By Patricio Leon | 2026-03-08
Andromeda galaxy, its Nebulae and the Foreground Hydrogen
On 11/30/2025 by Imran Badr | Website | San Jose, Bradley and Death Valley, CA
This deep view of the Andromeda Galaxy combines continuum-subtracted narrowband imaging with broadband color to isolate hydrogen emission while preserving the natural appearance of the galaxy’s stars and dust lanes. Across Andromeda’s spiral arms, hundreds of compact H II regions stand out as glowing knots of hydrogen gas, marking sites where massive young stars are actively forming. These star-forming complexes trace the structure of the galaxy’s spiral pattern in remarkable detail. Beyond the galaxy itself, faint arcs and diffuse clouds of hydrogen emission appear across the field. The result is a layered cosmic view: a distant spiral galaxy, 2.5 million light-years away, seen projected against faint foreground hydrogen drifting within our own Galaxy.

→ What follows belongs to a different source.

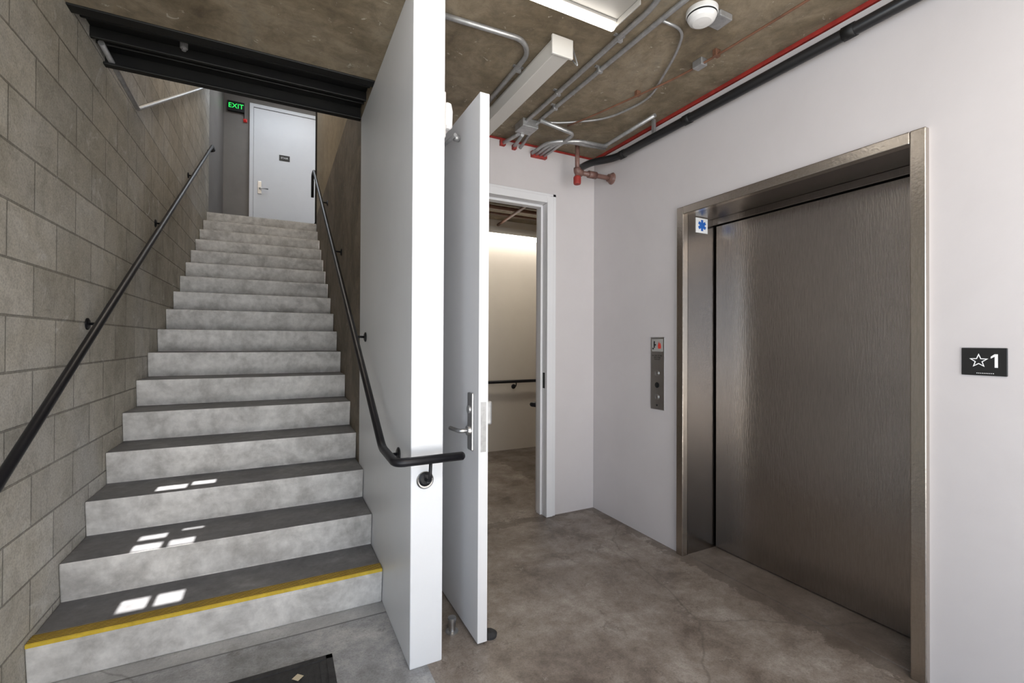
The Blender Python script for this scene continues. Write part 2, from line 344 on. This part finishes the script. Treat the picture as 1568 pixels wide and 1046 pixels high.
def star(cx,cz,R,r):
    P=[]
    for k in range(10):
        a=math.pi/2+k*math.pi/5; rr=R if k%2==0 else r
        P.append((cx-rr*math.cos(a),cz+rr*math.sin(a)))
    return P
bm=bmesh.new(); so_=star(.722,1.275,.027,.0115); si_=star(.722,1.275,.0195,.0078)
A=[bm.verts.new((XE-.0075,y,z)) for y,z in so_]; B=[bm.verts.new((XE-.0075,y,z)) for y,z in si_]
for k in range(10): bm.faces.new((A[k],A[(k+1)%10],B[(k+1)%10],B[k]))
finish('star',bm,M_w,fs)
bm=bmesh.new(); addbox(bm,(XE-.0078,.672,1.252),(XE-.006,.680,1.300)); 
bm.faces.new([bm.verts.new((XE-.0078,y,z)) for y,z in ((.680,1.300),(.680,1.291),(.690,1.284),(.690,1.291))])
finish('numeral',bm,M_w,fs)
text('braille','..........',.022,(XE-.007,.705,1.236),Xm,Zp,M_w,fs)

# ---------------- back door frame, open door ----------------
fr=empty('trim_doorframe',(1.3,YB,1.2)); yo=YB-.022
boxes('frame',[((oX1,yo,0),(oX1+.055,YB+.001,2.455)),((oX1,YB,0),(oX1+.02,YB+.15,oH)),((oX1-.016,YB+.05,0),(oX1+.002,YB+.11,oH)),
 ((oX0-.055,yo,0),(oX0,YB+.001,2.455)),((oX0-.02,YB,0),(oX0,YB+.15,oH)),
 ((oX0,yo,oH),(oX1,YB+.001,2.455)),((oX0,YB,oH),(oX1,YB+.15,oH+.02)),((oX0,YB+.05,oH-.018),(oX1-.016,YB+.11,oH+.002)),
 ((oX1+.053,yo+.008,0),(oX1+.082,YB+.001,2.475)),((oX0,yo+.008,2.453),(oX1+.082,YB+.001,2.475))],M_door,fr,.003)
box('strike_plate',(oX1-.001,YB+.01,.98),(oX1+.001,YB+.04,1.10),M_dark,fr)
dr=empty('door_1',(.81,2.4,1.2)); dx0,dx1,dy0,dy1=.788,.834,1.867,2.99
box('leaf',(dx0,dy0,.012),(dx1,dy1,2.44),M_door,dr,.002)
box('lever_plate',(dx0-.012,1.915,.845),(dx0,1.975,1.105),M_ss,dr,.008)
tube('lever',[(dx0-.01,1.945,.935),(dx0-.06,1.945,.935),(dx0-.062,2.06,.93)],.010,M_ss,dr,.02)
lathe('lever_rose',(dx0-.012,1.945,.935),(-1,0,0),[(.024,0),(.022,.012),(.012,.016),(.001,.016)],M_ss,dr,20)
lathe('key_cylinder',(dx0-.012,1.945,1.03),(-1,0,0),[(.018,0),(.017,.008),(.001,.009)],M_galv,dr,20)
box('panic_case',(dx1,1.89,.96),(dx1+.032,1.97,1.07),M_galv,dr,.01)
box('panic_rail',(dx1,1.97,.98),(dx1+.03,2.86,1.04),M_galv,dr,.008)
box('push_pad',(dx1+.028,2.02,.985),(dx1+.05,2.5,1.035),M_galv,dr,.008)
box('latch_edge',(dx0+.01,dy0-.001,.85),(dx1-.01,dy0+.001,1.07),M_galv,dr)
box('closer_body',(dx0-.05,2.55,2.32),(dx0,2.85,2.38),M_fix,dr,.008)
tubes('closer_arm',[([(dx0-.03,2.12,2.33),(dx0-.005,2.12,2.33)],.016),([(dx0-.03,2.10,2.335),(dx0-.04,2.35,2.345)],.009),([(dx0-.04,2.35,2.345),(dx0-.14,2.15,2.36)],.009),([(dx0-.14,2.15,2.36),(XP2+.001,2.15,2.36)],.014)],M_galv,dr)
for i,z in enumerate((.25,1.22,2.2)): tube('hinge_%d'%(i+1),[(dx0-.006,dy1-.004,z-.06),(dx0-.006,dy1-.004,z+.06)],.007,M_ss,dr)
lathe('holder_foot',(.866,1.915,0),(0,0,1),[(.034,0),(.036,.012),(.02,.024),(.001,.026)],M_mat,dr,20); box('holder_arm',(.8345,1.90,.01),(.85,1.93,.08),M_blackm,dr,.003)
wl=empty('wall_sconce',(XP2+.03,1.93,2.30))
box('base',(XP2,1.90,2.22),(XP2+.02,1.96,2.42),M_plastic,wl,.005)
lathe('glass',(XP2+.035,1.93,2.27),(0,0,1),[(.012,0),(.022,.01),(.024,.08),(.018,.11),(.001,.12)],M_w,wl,16)
lathe('door_stop',(.725,2.02,0),(0,0,1),[(.03,0),(.03,.004),(.016,.008),(.016,.05),(.019,.052),(.019,.066),(.001,.067)],M_ss,None,24)

h3=empty('handrail',(2.5,5,.85)); tube('rail',[(1.2,5.02,.85),(3.9,5.02,.85)],.019,M_rail,h3)
for i,x in enumerate((1.6,2.62,3.5)): bracket('bracket_%d'%(i+1),(x,5.02,.85),(x,5.099,.78),h3)
h4=empty('handrail',(2.5,3.25,.85)); tube('rail',[(1.87,3.19,.83),(1.83,3.26,.83),(3.9,3.26,.83)],.019,M_rail,h4,.03)
for i,x in enumerate((1.93,3.5)): bracket('bracket_%d'%(i+1),(x,3.26,.83),(x,YB+.151,.76),h4)

# ---------------- landing: door, exit sign ----------------
d2=empty('door_2',(.1,9.15,4.2)); ax0,ax1,az=-.40,.62,ZU+2.37
box('leaf',(ax0,9.15,ZU+.01),(ax1,9.195,az),M_door,d2,.002)
boxes('frame',[((ax0-.06,9.13,ZU),(ax0,9.2,az+.06)),((ax1,9.13,ZU),(ax1+.06,9.2,az+.06)),((ax0,9.13,az),(ax1,9.2,az+.06))],M_door,d2,.003)
box('frame_rabbet',(ax0-.004,9.145,ZU),(ax0+.004,9.152,az),M_dark,d2)
box('head_rabbet',(ax0,9.145,az-.004),(ax1,9.152,az+.004),M_dark,d2)
box('room_sign',(0.0,9.143,4.54),(.17,9.15,4.64),M_sign,d2,.002)
text('room_text','STAIR',.045,(.085,9.142,4.59),(1,0,0),(0,0,1),M_w,d2)
box('lever_plate',(-.33,9.135,3.9),(-.27,9.15,4.12),M_ss,d2,.004); tube('lever',[(-.30,9.14,3.99),(-.30,9.09,3.99),(-.17,9.09,3.985)],.011,M_ss,d2,.02)
ex=empty('exit_sign',(-.64,9.1,5.35))
box('housing',(-.79,9.14,5.26),(-.54,9.199,5.43),M_blackm,ex,.005)
text('letters','EXIT',.112,(-.665,9.137,5.345),(1,0,0),(0,0,1),M_exit,ex,.002)
box('lamp_base',(-.555,9.16,5.12),(-.50,9.199,5.17),M_redlamp,ex,.006); lathe('lamp_lens',(-.528,9.16,5.145),(0,-1,0),[(.018,0),(.016,.015),(.001,.02)],M_redlamp,ex,16)
box('lamp_stem',(-.548,9.17,5.16),(-.54,9.199,5.28),M_blackm,ex)
gp=empty('guard_post',(XR-.03,YT+.05,4.0)); boxes('post',[((XR-.02,YT+.002,ZU),(XR+.05,YT+.05,5.74)),((XR-.03,YT+.002,ZU),(XR+.06,YT+.06,ZU+.01))],M_blackm,gp)

# ---------------- ceiling services ----------------
s1=empty('strip_light',(.75,1.55,2.75))
boxes('housing',[((.08,1.46,2.765),(1.33,1.598,2.80)),((.08,1.47,2.80),(1.33,1.57,2.829)),((1.33,1.455,2.74),(1.338,1.64,2.808))],M_hous,s1,.004)
box('lens',(.08,1.607,2.728),(1.33,1.634,2.756),M_lens,s1,.008)
box('lens_tray',(.08,1.60,2.756),(1.33,1.64,2.775),M_hous,s1,.003)
box('hanger',(1.26,1.46,2.80),(1.30,1.68,2.829),M_galv,s1)
s2=empty('strip_light',(1.21,2.4,2.77))
boxes('housing',[((1.175,1.88,2.725),(1.265,3.0,2.80)),((1.19,1.9,2.80),(1.25,3.0,2.829)),((1.16,1.865,2.72),(1.28,1.88,2.815))],M_fix,s2,.004)
tube('cord',[(1.29,1.89,2.80),(1.32,1.88,2.70),(1.30,1.90,2.74)],.004,M_galv,s2,.03)
s3=empty('strip_light',(2.6,4.96,2.64)); box('housing',(1.9,4.92,2.62),(3.3,5.02,2.70),M_fix,s3,.004); box('lens',(1.9,4.92,2.575),(3.3,4.98,2.62),M_lens,s3,.01); boxes('hangers',[((2.1,4.96,2.70),(2.12,4.98,2.829)),((3.1,4.96,2.70),(3.12,4.98,2.829))],M_galv,s3)
cc=empty('corridor_pipes',(2.5,4.2,2.78)); tubes('pipes',[([(1.0,4.5,2.79),(4.2,4.5,2.79)],.02),([(1.0,4.62,2.76),(4.2,4.62,2.76)],.013),([(2.2,3.3,2.74),(2.35,5.0,2.74)],.016)],M_copper,cc); boxes('clips',[((1.8,4.48,2.78),(1.83,4.52,2.829)),((3.0,4.48,2.78),(3.03,4.52,2.829)),((2.20,3.5,2.74),(2.24,3.53,2.829))],M_galv,cc)
sm=empty('smoke_detector',(1.69,1.45,2.79))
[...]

This image is best viewed in full resolution on a big monitor. Please see the full resolution image at: https://www.deepspacebackyard.com/m31-ionized-halo
Telescopes:
Askar FRA 300 pro
Sharpstar 13028 HNT
Mounts:
2xZWO AM3
Camera:
ZWO ASI2600MM Pro x2
ZWO ASI2600MC Pro
Filters:
Antlia 2.5nm S,H,O
Antlia 3nm Highspeed O3, and Ha
ZWO UVIR Cut
Exposures:
broadband: 4h52m
Ha: 215h35m (300s, 600s)
S2: 46h35m (300s, 600s)
O3: 132h50m (300s, 600s)
Total Integration: 400h
Software: PixInsight, Photoshop
Processing and Data Acquisition:
This was an extremely challenging project which tested my patience and skills to its limits. I captured first 30sec broadband frame in Aug 2024 to check framing and since then I spent more than two years to collect data in every clear night to accumulate 400 hours of data. Setting up scopes every clear night, doing polar alignment, focusing, guiding, planning...all of that doing that consistently for more than two years was tough to say the least. During this two year period, I travelled to darker skies of central California and Death Valley multiple times to collect the best frames. Packing everything, driving for 10 hours each time, setting up scopes there and then packing up in the morning to go back to the hotel for catching some sleep and then repeating the same process the bext night. I must say that it took a toll on my health and finances. What kept me going then...the desire to capture the best image of our galactic neighbor in unprecedented details. I cropped off the o3 arc because in my opinion that was a distraction. I have other images with that arc but the main idea of this image was to show the galaxy's nebulas in a way that has never been shown before. To achieve that goal, I started with continuum subtraction to remove broadband from narrowband data. Once I was satisfied with the amount of subtraction, I created an SHO image with continuum subtracted S, H and O. That gave me great details of the galaxy. The spiral in the core was looking great and extended all around the galaxy. The issue was the color. I then created a standard HORGB image and then used that as color for the SHO image. That was the key to get the colors I wanted. After that I enhanced the image with curves and histogram adjustments.